The Monk (Lewis)
Look, I mean, you can see what I thought about this book over here, kinda lol.
Titus Groan (Peake)
If you've never heard of the Gormenghast trilogy, it's excellent. Peake was an artist, and his novels are delightful, full of grotesqueries and really startling cultural satires. The idea is that there's a castle, Gormenghast, in which life is totally devoted to rituals the meanings of which have been long forgotten. The earl steps out at a certain time, in a certain robe, to look at certain things, on certain days, because it's written he must do so.
The novels are Titus's life story, and he's just born and a baby through the entire first novel. Steerpike is also one of the most fascinating villains in literature, I'd say.
Peake died before he could finish the series, which he envisioned to be well over 10 novels from what I've read. The 3 we have are gifts.
Word Hoard (Videen)
Videen is the "Old English Wordhord" person on Twitter. Or, uh, unicode character U+1D54F. This is a fun book taking the reader through a variety of Old English words and the culture and history of England in the period. I studied OE some in school, but I'm by no means fluent in it (if we can consider anyone to be fluent in a language where we're missing so much of it). I still enjoyed it and learned a lot.
The Magical Plays of Florence Farr
Farr is, I'm convinced, one of the early Golden Dawn writers who actually knew what the fuck she was talking about. This is a collection of four plays she wrote that are either magically operant on their own or related to Egypt and other magical conceptions the Golden Dawn was messing about with.
(NOTE original text here was about a book of Farr's I read in July, not June. That's what I get for putting off these posts until they're this late. I've fixed the entry.)
She Likes to Cook and She Likes to Eat 1 (Yukazi)
This manga is... ok. I'll probably read the third volume before I decide if I stop. I like the main characters well enough, but the light touch on the second one -- who's a big, silent type, the "she likes to eat" of the title -- means after two volumes I know very little about her except that she's generically kind, somewhat soft-hearted, and rightfully has a complex about not getting fed enough.
Maybe you'll like it more! The basic concept is that a trendy young woman loves to cook, but eats so little, naturally, that she struggles to really cook what she wants to. It'll all spoil before she can eat it. She realizes her neighbor, a tall casual woman typically seen in sweats, eats a lot, and offers to share food with her one night. They slowly fall in love, and there's even a bit in volume 2 I did quite like where the first woman has to google being in love with women, because she simply never encountered the idea before. Very "I thought I didn't like relationships but actually I just didn't like men."
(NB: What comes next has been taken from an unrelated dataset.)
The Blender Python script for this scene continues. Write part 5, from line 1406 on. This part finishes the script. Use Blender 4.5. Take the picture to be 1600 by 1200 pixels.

There are also some good cracks like, "why do they take what I do for me [cook] and turn it into something for men ["oh, you'll make such a good wife someday"].
She Likes to Cook and She Likes to Eat 2 (Yukazi)
As above.
Delicious in Dungeon 10 (Kui)
The gang finally reaches the center of the dungeon, and learn about the mad magician's backstory (or we do, at least). They clean his house which is hilarious, and make the largest curry ever. Things end on a cliffhanger.
Book of Tokens (Case)
Another book on tarot by the head of BOTA. This one isn't about learning to read the cards. They're prose-poems, basically, mystical meditations based on the cards and their accumulated astrological and kabbalistic images. It's good, actually. It even quietly acts like it's an older manuscript that Case is annotating, but because BOTA wants Case's name on everything, they spoil the fiction immediately.
Writings from Ancient Egypt (Wilkinson, trans)
Collection of translations of, well, writings from ancient Egypt. It spans the gamut from fiction to records of warfare, up to and including exhaustive lists of what the pharaoh took away with him when he looted enemy cities. It's a great look at Egyptian culture outside the usual context of religious rites and carvings in tombs (though some of those are in here too).
Tale of Sinuhe and Others (Parkinson trans)
I could copy and paste the above. This is from a different publisher, and a different translator, but in fact they share a ton of pieces in common. The above book has a few more things, but Tale of Sinuhe is considered a classic, a long-form piece describing a figure in the court who flees suddenly, for no conscious reason, when the old pharaoh dies and his son takes the throne. Wilkinson didn't translate Sinuhe because they regard Parkinson's translation as excellent. So just pick up one of these if you want to get either. Don't get both, like I did lol.